Perhaps Conservative parliamentarians should be grateful that Hunt is even bothering to try and pep up his party’s poll rating. The last time the party was looking down the barrel of a landslide defeat, Ken Clarke refused even to hold a pre-election Budget. The most he could be persuaded to do was deliver a penny off income tax and boast of a ‘Rolls Royce recovery’ in a Budget in November 1996. He then folded his arms for the next five months and prepared to hand over stonkingly strong public finances to Brown. In retrospect, those were glory days for the UK economy, with the Treasury working to an official long-term trend growth rate of 2.5 per cent – later raised to 2.75 per cent by Brown and Ed Balls. 

Much of the present malaise can of course be laid at the door of a leaky lab in Wuhan and the rather grander entrance to the Kremlin. But in our age of reparations mania, nobody will find a way to make China and Russia compensate the world for the havoc they have wreaked.

Some economies outside Europe, most notably the United States, have recovered far better than has either the UK or the EU club that it left. Perhaps part of America’s success is down to the sharper incentives that prevail when taxes are lower and there is no wraparound welfare state to cushion those not making an economic contribution.

But this is not the modern British way. This side of the pond, the state, even under a Tory regime, takes on ever-greater responsibilities. Taxpayers must now even fork out to feed other people’s children because a footballer said so. Our own economic model, based on importing huge numbers of migrants to do low-paid work while millions of our own adults of working age have drifted out of the labour force, has left us chronically under-invested.

Everyone agrees we cannot go on like this for much longer without sliding into an outright social and economic crisis. But nobody seems prepared to take the kind of axe to welfare spending that would clear the way for Nigel Lawson-scale tax cuts and restore some long lost ‘loadsamoney’ vulgarity to the lives of the kinds of working people who actually do work.

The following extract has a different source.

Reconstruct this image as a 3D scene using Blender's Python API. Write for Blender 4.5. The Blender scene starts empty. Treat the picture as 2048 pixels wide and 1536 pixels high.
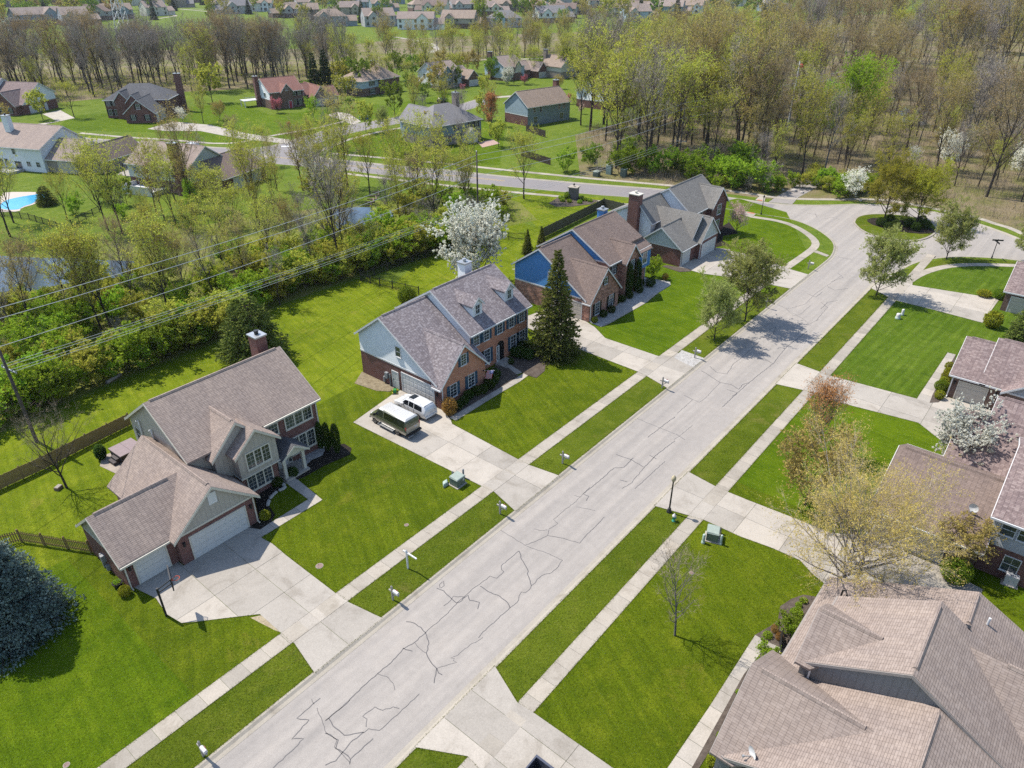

Hunt’s Budget speech will no doubt linger over some bright spots in the UK economy and skate over the many dark patches. Perhaps some of the disappeared tribe of Tory voters will be brought back into the fold by this latest instalment of his ‘long-term economic plan’. But it doesn’t feel like that to me. This time round it may be outgoing Tory Treasury ministers telling their Labour replacements after the election: ‘Sorry, there’s no money.’